The biggest brand on the market is Notre Dame, and the Irish are slowly being backed into a corner where it can no longer flex their might as an independent. Eventually (sooner than later), the Irish will need to join a conference to maintain its power and prestige. 

It won’t survive financially otherwise. 

With the ACC a tadpole compared to the whales of the SEC and Big Ten, the Irish won’t become a member there. They make more sense in the Big Ten, but would you put it past Greg Sankey for trying to land the best available brand?

The more likely reverberations will be battles for schools within the ACC. It’s a complicated situation because of the conference’s grand of rights deal — which doesn’t expire for another 14 years. 

But that’s the exact reason the ACC is a non-factor in conference realignment, so with the league vulnerable, schools are motivated to find creative ways (maybe eat some short-term money for a more secure financial future) to exit the ACC for either the SEC and Big Ten. 

Clemson, Virginia Tech, Florida State and NC State are all potential options for the SEC, as is Miami and North Carolina. Sankey’s biggest advantage is that unlike the Big Ten, the SEC’s footprint still makes sense on a map. 

That’s why adding a North Carolina — both for its athletic and academic prestige — would be so attractive. 

While the rest of the Pac-12 is left scrambling, a wild card in future potential expansion is Oregon. The Ducks certainly act like an SEC institution but they could follow their former Pac-12 brethren to the Big Ten eventually as well. While Arizona and Arizona State both exist in one of the top TV markets in America, I don’t foresee either program becoming a legitimate interest of the SEC. 

Lastly, could the SEC and Big Ten get really greedy and look to add even more teams by subtracting some schools already in the league?

Vanderbilt gets $80 million annually for being a member of the SEC. Same for Missouri. Could those programs be in danger of getting ousted in favor of bigger brands? It’s highly unlikely, but it’s happened before in college football, and anything is possible with the craziness surrounding all the realignment movement.  

What does the news mean for the College Football Playoff?

Suddenly, Greg Sankey’s “blue-sky” SEC-only playoff doesn’t seem so outlandish anymore. 

Could it still be a bluff for the rest of college football?

“There’s nothing, literally nothing, after the 2025 season,” Sankey said at the SEC spring meetings in June. 

“From my view, we have to consider what happens after the 12-year cycle concludes.”


But there’s also now a very foreseeable path where the two super-conferences host their own playoff and then the winner of the SEC would play the winner of the Big Ten to crown a champion. 

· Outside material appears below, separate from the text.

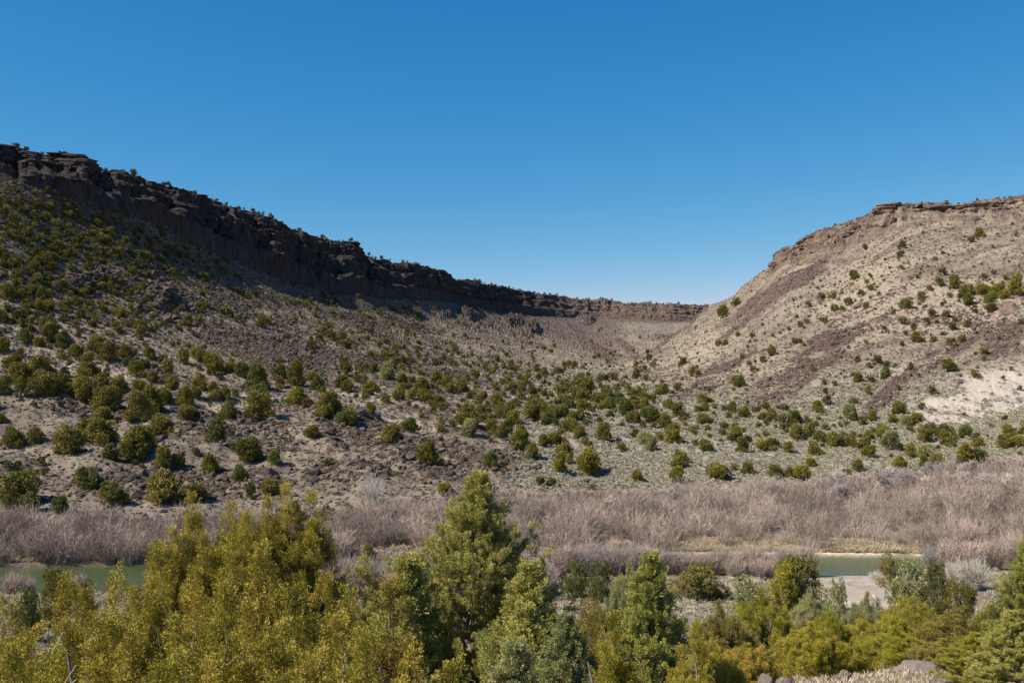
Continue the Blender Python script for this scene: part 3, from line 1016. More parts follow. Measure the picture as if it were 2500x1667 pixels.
sb = [bush_base(s + 30, 34) for s in range(6)]
w = vis * (sage * 1.0) * (K > 9.7) * (1 - .96 * clay)
pts, r, c = sample(w, 24000, rng)
s = rng.uniform(.7, 1.7, len(pts)) * np.clip(pts[:, 1] / 300, .8, 1.5)
v, f, t = scatter(sb, pts, s, rng.uniform(0, 6.28, len(pts)), np.clip(rng.normal(.5, .22, len(pts)), 0, 1), rng)
w = inview * (K > 3.4) * (K < 4.93) * (.06 + 1.0 * ((UU > 1380) & (UU < 1900) & (K > 3.95) & (K < 4.8)) + .6 * (UU < 350)) * (1 - .8 * ((UU > 1950) & (UU < 2260) & (K > 4.4)))
pts, r, c = sample(w, 2600, rng)
s = rng.uniform(.9, 2.0, len(pts))
sb2 = [(np.vstack([q[0], q[0] * .8 + np.array([.05, .04, .05])]), np.vstack([q[1], q[1] + len(q[0])]), np.concatenate([q[2], q[2]])) for q in [bush_base(s_ + 60, 120) for s_ in range(4)]]
sb2 = []
for s_ in range(4):
    rg = np.random.default_rng(90 + s_)
    cc = unit(rg.normal(size=(100, 3)) + np.array([0, 0, .5])); cc[:, 2] = np.abs(cc[:, 2])
    vv, ff, t3 = tufts(cc * np.array([.42, .42, .38]) * rg.uniform(.5, 1, (100, 1)), cc + np.array([0, 0, .6]), 3, .13, .045, .5, rg, .03)
    sb2.append((vv, ff, t3))
v2, f2, t2 = scatter(sb2, pts, s, rng.uniform(0, 6.28, len(pts)), rng.uniform(.45, .9, len(pts)), rng)
V_, F_, T_ = np.vstack([v, v2]), np.vstack([f, f2 + len(v)]), np.concatenate([t, t2])
tag(link('sagebrush', mesh('sagebrush', V_, F_, M['sage'], T_)), 'pale grey green sagebrush carpeting the canyon floor and near bank', 'sagebrush', kind='stuff')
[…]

Is that great for the rest of the sport of college football? No. But that’s not Greg Sankey’s overarching concern. 

Now, if Sankey were motivated to make a playoff that was more inclusive, Warren just delivered him even more leverage for a 12-team playoff with more at-large bids. The Big Ten has no reason to push for automatic qualifiers anymore. They’ll want as many bites at the apple now, too. 

The Pac-12 now has zero weight to demand an automatic qualifier, so either we’re back to where we were a year ago with a 12-team playoff chalked with at-large bids or Sankey can breakout that “idea in a folder somewhere.”

What does the move mean for the future of SEC scheduling?

With the conference still negotiating various schedule models once Texas and Oklahoma join the league, Thursday’s news was another indicator that whatever the SEC decides will simply be temporary.

A nine-game schedule still makes the most sense, but Kentucky, Arkansas and others continue to push for an eight-game schedule, and that possibility remains until the College Football Playoff is resolved.